Varlıkla ölüm arasındaki ilişki Hamlet’in üçüncü perdesindeki “Olmak ya da olmamak”tan, Suç ve Ceza’daki 'Marmeladov’un Ölümü'ne kadar edebiyat tarihine damgasını vurmuştur.
Hal böyleyken, iyi niyetle yaklaşacak olursak, eserin felsefi yanına sığınıp 'roman'dan ziyade bir 'deneme' olduğunu söylememiz gerekiyor. Fakat bu sefer de ağır bir diyalektik sorunu ile karşı karşıya kalıyoruz. Zira, eserdeki yegane diyalektik, 185-186. sayfalarda. Ancak bu da, ahiret-ölüm-dehşet üçgeni üzerinden, Tanrı'nın İslam ontolojisine dair 'gaddar' yaklaşımına, teolojik sınırlar içinde ufak bir antitez sunmaktan öteye geçemiyor. Dolayısıyla, ölüm-yabancılaşma ile Tanrı'ya dair tez, antitez ve sentez çerçevesinde ilerlemesi gereken diyaloglar yerine, İslami-teolojik bir perspektiften yazılan 'tez, tez ve yine aynı tez' monologuna maruz kalıyoruz. Örneğin, ilk paragrafta bahsetmiş olduğumuz 'Marmeladov’un Ölümü' örneğine bir göz atalım. Marmeladov’un ölüm döşeğinde, karısı Katerina Ivanovna ile rahibin söylemleri tam bir tezat içerisindedir. Çünkü yazarın amacı okuru Tanrı’nın merhametine ya da gaddarlığına inandırmak değil, okuyucusuna Janus’un iki yüzünü de göstererek onu düşünsel ve duygusal bir kaosun içine sokmak, böylece okuyucusunun tininde Nietzschevari bir yıldız doğurmaktır. Demirci’nin meramıysa kitabındaki diyalektik yoksulluğu ve edebi sakatlığından dolayı bize az kıvrımlı bir varlık-yokluk düzlemini, İslami teolojinin ontolojisini pek de tartışmadığı ahiret inancını dikte ediyor...
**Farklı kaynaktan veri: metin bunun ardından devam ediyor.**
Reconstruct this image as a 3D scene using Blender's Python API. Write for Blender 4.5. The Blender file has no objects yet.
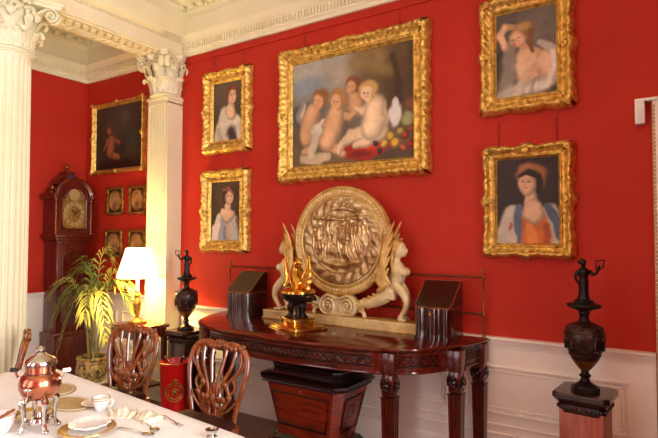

Amerikan transandalist Theodore Parker’ın hoş bir sözü vardır: “En iyi kitaplar, sizi en çok düşündürenlerdir”. Maalesef diyalektiği olmayan bir deneme, düşünen bir bireyin felsefi beklentilerini tatmin etmeyeceği gibi; bir denemeye kabaca eklemlenmiş bir roman(!) da estetik, kurgu ve karakter yoksunluğundan ötürü sanatsal beklentileri doyurmayacaktır.